The Ant Protocol

 
 
Kate Barrett, Staff Writer
 

It's a big name revolving around a little creature, but the Ant Protocol is as important as it sounds. Ants, it turns out, play a critical role in nature.

From Leaf Litter to the Winkler

In exacting detail, the Ant Protocol sets forth guidelines for scientists studying the critical insects – from collecting the surface layer of forest floor known as "leaf litter," to sifting its finest contents into a device known as the "Winkler apparatus," and finally to capturing the ants that fall to the bottom for scientific study and identification.

But why such extensive procedures for ants?

"The leaf litter layer doesn’t get nearly the attention it deserves," says John Longino, a member of Conservation International's Tropical Ecology Assessment and Monitoring (TEAM) Initiative and lead scientist for the Ant Protocol. "That layer under your feet is just concentrated biodiversity."

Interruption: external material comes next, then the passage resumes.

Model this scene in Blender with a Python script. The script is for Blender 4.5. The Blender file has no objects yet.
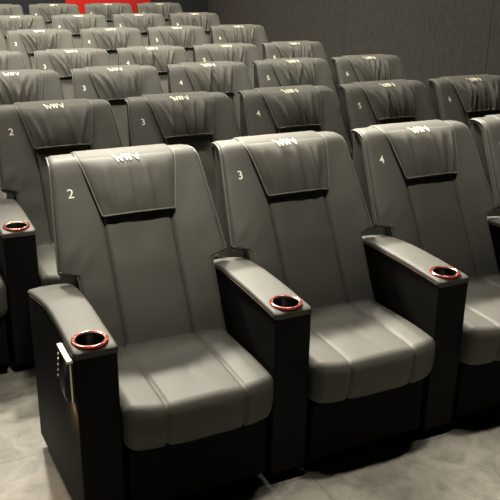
import bpy, bmesh, math, random
from mathutils import Vector, Matrix, noise

scene = bpy.context.scene
COL = scene.collection
PI = math.pi

# ------------------------------------------------------------------ layout
PITCH = 0.74            # seat to seat
ROW = 1.3107            # row to row
ROWZ = [0.0, -0.008, -0.003, -0.010, 0.053, 0.104, 0.158]   # gentle rake
FLOOR = -0.05           # floor below a seat's origin

# ------------------------------------------------------------------ materials
def mat(name, col, rough=0.5, metal=0.0, spec=0.5, bump=None, vary=None, emit=None, coat=0.0, sheen=0.0):
    m = bpy.data.materials.new(name); m.use_nodes = True
    nt = m.node_tree; b = nt.nodes['Principled BSDF']
    b.inputs['Base Color'].default_value = (*col, 1)
    b.inputs['Roughness'].default_value = rough
    b.inputs['Metallic'].default_value = metal
    b.inputs['Specular IOR Level'].default_value = spec
    b.inputs['Coat Weight'].default_value = coat
    b.inputs['Sheen Weight'].default_value = sheen
    if sheen: b.inputs['Sheen Roughness'].default_value = 0.4
    if emit:
        b.inputs['Emission Color'].default_value = (*emit[0], 1)
        b.inputs['Emission Strength'].default_value = emit[1]
    tc = nt.nodes.new('ShaderNodeTexCoord')
    if bump:
        last = None
        for scale, strength, dist, detail in bump:
            n = nt.nodes.new('ShaderNodeTexNoise'); n.inputs['Scale'].default_value = scale
            n.inputs['Detail'].default_value = detail
            nt.links.new(tc.outputs['Object'], n.inputs['Vector'])
            bp = nt.nodes.new('ShaderNodeBump'); bp.inputs['Strength'].default_value = strength
            bp.inputs['Distance'].default_value = dist
            nt.links.new(n.outputs['Fac'], bp.inputs['Height'])
            if last: nt.links.new(last.outputs['Normal'], bp.inputs['Normal'])
            last = bp
        nt.links.new(last.outputs['Normal'], b.inputs['Normal'])
    if vary:
        scale, c2 = vary
        n = nt.nodes.new('ShaderNodeTexNoise'); n.inputs['Scale'].default_value = scale
        n.inputs['Detail'].default_value = 6
        nt.links.new(tc.outputs['Object'], n.inputs['Vector'])
        r = nt.nodes.new('ShaderNodeValToRGB')
        r.color_ramp.elements[0].position = 0.35; r.color_ramp.elements[1].position = 0.68
        r.color_ramp.elements[0].color = (*col, 1); r.color_ramp.elements[1].color = (*c2, 1)
        nt.links.new(n.outputs['Fac'], r.inputs['Fac'])
        nt.links.new(r.outputs['Color'], b.inputs['Base Color'])
    return m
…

Biodiversity Beneath Your Feet

Indeed, the ants that live in this layer and below constitute a huge portion of Earth's biomass and species diversity, consequently playing a critical role in the natural world. The nearly 12,000 known species of ants provide imperative services within their environment, such as loosening the soil and making it friendlier for small sprouting plants.

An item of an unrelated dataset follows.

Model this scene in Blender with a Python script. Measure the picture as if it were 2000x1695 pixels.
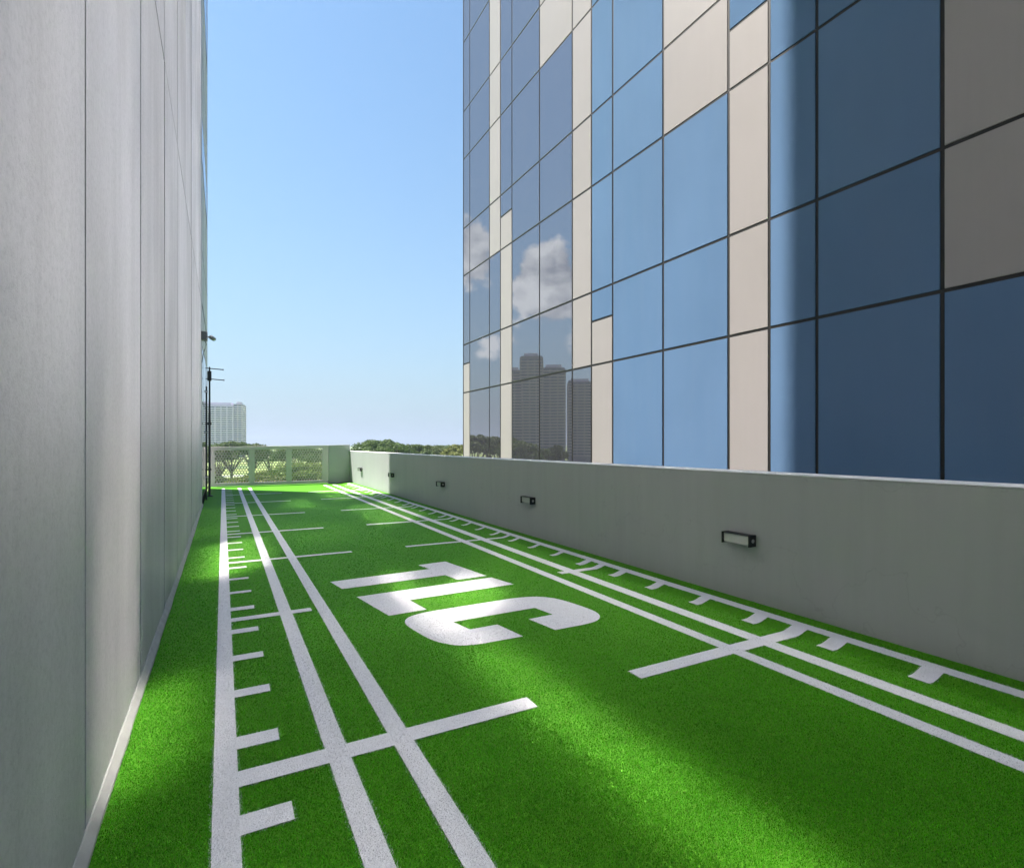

Ants are also "big recyclers," according to the TEAM Initiative's technical director, Jorge Ahumada, because they use excess natural materials on the ground for nest construction and feeding their young. Beyond that, ants act as indicators of ecological change, such as altered soil properties, seasonality, and climate.

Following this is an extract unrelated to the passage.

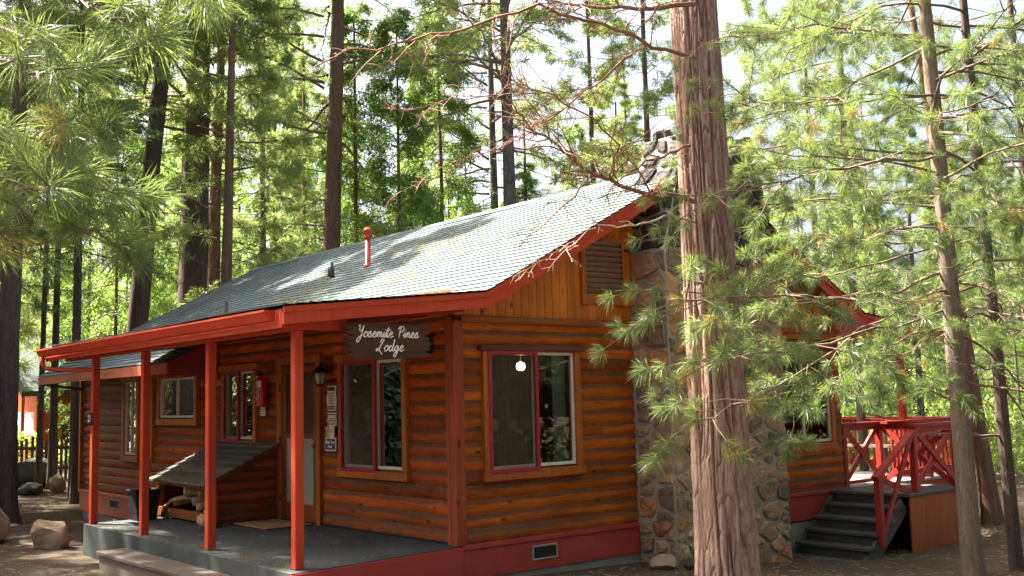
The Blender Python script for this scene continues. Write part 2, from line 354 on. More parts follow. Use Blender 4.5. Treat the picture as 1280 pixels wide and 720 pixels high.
CEDAR = leafmat('cedar_sprays', [(0, (.045, .115, .02)), (.5, (.085, .19, .03)), (.9, (.15, .26, .05)), (1, (.32, .17, .04))], .55, (.52, .72, .14), .36, .5)
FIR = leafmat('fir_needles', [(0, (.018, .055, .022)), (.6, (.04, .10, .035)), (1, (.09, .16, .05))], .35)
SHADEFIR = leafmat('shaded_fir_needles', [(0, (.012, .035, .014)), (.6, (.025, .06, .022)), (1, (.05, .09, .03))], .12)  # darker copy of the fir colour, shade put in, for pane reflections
BUSH = leafmat('undergrowth_leaves', [(0, (.07, .15, .03)), (.6, (.14, .23, .05)), (1, (.3, .28, .1))], .5, (.6, .7, .15))
def groundmat():
    m, nt, bs = newmat('forest_floor')
    n1 = noise(nt, coords(nt), .35, 6); n2 = noise(nt, coords(nt), 9, 9, .7); n3 = noise(nt, coords(nt, (1, 1, 1)), 60, 4)
    c = ramp(nt, n2, [(.3, (.055, .040, .029)), (.5, (.105, .08, .06)), (.7, (.19, .15, .115))])
    c = mix(nt, ramp(nt, n1, [(.42, (0,)*3), (.62, (.8,)*3)]), c, (.085, .05, .028))
    c = mix(nt, .35, c, ramp(nt, n3, [(.3, (.035, .024, .017)), (.7, (.22, .17, .125))]))
    nt.links.new(c, bs.inputs['Base Color']); bs.inputs['Roughness'].default_value = .95; bs.inputs['Specular IOR Level'].default_value = .1
    bump(nt, bs, mth(nt, 'ADD', n2, n3), .7, .03); return m
GROUND = groundmat()
# ------------------------------------------------------------------ ground
def sstep(a, b, x):
    t = np.clip((np.asarray(x, float)-a)/(b-a), 0, 1); return t*t*(3-2*t)
def vnoise(x, y, seed=0):
    """smooth value noise on arrays"""
    x = np.asarray(x, float); y = np.asarray(y, float); xi = np.floor(x).astype(int); yi = np.floor(y).astype(int)
    fx = x-xi; fy = y-yi; fx = fx*fx*(3-2*fx); fy = fy*fy*(3-2*fy)
    def h(i, j):
        n = (i*374761393 + j*668265263 + seed*974634).astype(np.int64) & 0x7fffffff
        n = ((n ^ (n >> 13))*1274126177) & 0x7fffffff
        return ((n ^ (n >> 16)) & 0xffff)/65535.0
    return (h(xi, yi)*(1-fx)+h(xi+1, yi)*fx)*(1-fy) + (h(xi, yi+1)*(1-fx)+h(xi+1, yi+1)*fx)*fy
def gz(x, y):
    x = np.asarray(x, float); y = np.asarray(y, float)
    z = -.39 - .30*sstep(1.0, 6.0, x)*(1-sstep(3, 9, y))
    z = z + .25*sstep(13, 20, y)*(1-sstep(6, 12, x)) - .02*np.maximum(0, x-12)*sstep(12, 30, x)
    z = z + .22*sstep(-4, -9, y)*(1-sstep(-2, 3, x))
    z = z + .05*(vnoise(x*.6, y*.6, 3)-.5) + .02*(vnoise(x*3, y*3, 5)-.5)
    inside = (x > -1.6) & (x < 7.1) & (y > .1) & (y < 12)
    return np.where(inside, z-.15, z)
ax = np.concatenate([-np.geomspace(300, 14, 24), np.arange(-12, 30, .22), np.geomspace(32, 300, 22)])
ay = np.concatenate([-np.geomspace(300, 14, 20), np.arange(-12, 32, .22), np.geomspace(34, 300, 22)])
X, Y = np.meshgrid(ax, ay); Z = gz(X, Y); nx, ny = len(ax), len(ay)
i = np.arange(nx-1)[None, :] + np.arange(ny-1)[:, None]*nx
gf = np.stack([i, i+1, i+nx+1, i+nx], -1).reshape(-1, 4)
structure(mesh_obj('ground', np.stack([X, Y, Z], -1).reshape(-1, 3), gf, GROUND, sm=True))

# ------------------------------------------------------------------ the log cabin
cabin = thing('log_cabin', 'orange-brown log cabin with red trim, porch and green-grey shingle roof', 'cabin')
H = 2.44; XR = 7.15; YL = 12.2; PITCHL = .1525
def map3(O, U, N):
    O, U, N = Vector(O), Vector(U), Vector(N); return lambda u, z, d=0.0: O + U*u + Vector((0, 0, z)) + N*d
def logwall(name, mp, u0, u1, z0, z1, op, mat, parent, amp=.017, pitch=PITCHL):
    mb = MB(); n = int(round((z1-z0)/pitch))
    us = sorted(set([u0, u1] + [q for o in op for q in o[:2]] + list(np.arange(u0+.2, u1-.1, .2))))
    ts = [0, .05, .16, .34, .55, .76, .9, .97, 1.0]
    prof = lambda t: amp*(1-abs(2*t-1)**2.6)
    for k in range(n):
        za = z0+k*pitch; zs = [(za+t*pitch, t) for t in ts]
        for o in op:
            for q in o[2:]:
                if za < q < za+pitch: zs.append((q, (q-za)/pitch))
        zs = sorted(zs); tint = rnd.random(); ph = rnd.random()*50
        joint = u0 + (u1-u0)*rnd.uniform(.2, .8); t2 = min(1, max(0, tint+rnd.uniform(-.35, .35)))
        for part in (0, 1):
            uu = [u for u in us if (u <= joint if part == 0 else u >= joint)]
            uu = uu + [joint] if part == 0 else [joint] + uu
            uu = [q for a, q in enumerate(uu) if a == 0 or q-uu[a-1] > 1e-4]
            if len(uu) < 2: continue
            vs = [mp(u, z, prof(t) + .006*math.sin(u*3.1+ph)*prof(t)/amp + .004*(float(vnoise(u*5+ph, z*9, 2))-.5)) for z, t in zs for u in uu]
            fs = []
            for a in range(len(zs)-1):
                for b in range(len(uu)-1):
                    zc = .5*(zs[a][0]+zs[a+1][0]); uc = .5*(uu[b]+uu[b+1])
                    if any(o[0] < uc < o[1] and o[2] < zc < o[3] for o in op): continue
                    fs.append((a*len(uu)+b, a*len(uu)+b+1, (a+1)*len(uu)+b+1, (a+1)*len(uu)+b))
            mb.add(vs, fs, tint if part == 0 else t2, 0, True)
    return mb.build(name, mat, parent)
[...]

"There are a few ant species that prefer to live in drier and warmer conditions," Ahumada says. "So if we start getting changes in global temperatures, we could see an increase in species that were not there before."

New Species Discovered, Needle In the Haystack Found

Pooling scientists from around the world, the TEAM Initiative quantifies and forecasts changes in biodiversity in tropical forests, in part by identifying ants. The Ant Protocol helps to ensure that various scientists collect data in the same manner, allowing them to come to conclusions more efficiently. If scientists are lucky, they'll find a species in the Winkler they never knew existed. It is a process that Longino compares to finding a needle in the haystack.

Despite the odds, Longino identified one new ant species and rediscovered another in September 2006 at the TEAM Initiative's Volcán Barva site in northern Costa Rica.

"One of them is a very cool looking little ant. It's in this genus called Pyramica and it doesn't look like any one I've ever seen," Longino says, describing the new species whose closest relative is thought to live in southern Brazil. He has given it the temporary code name Pyramica JTL-012 until it is formally described.

Longino also identified a worker of Typhlomyrmex prolatus, a species that was previously only known from a lone queen collected near San Jose, Costa Rica around 1940.

"It's kind of like zooming in," says Ahumada. "Just to find another forest inside the floor that is full and teeming with life, I think, is fascinating."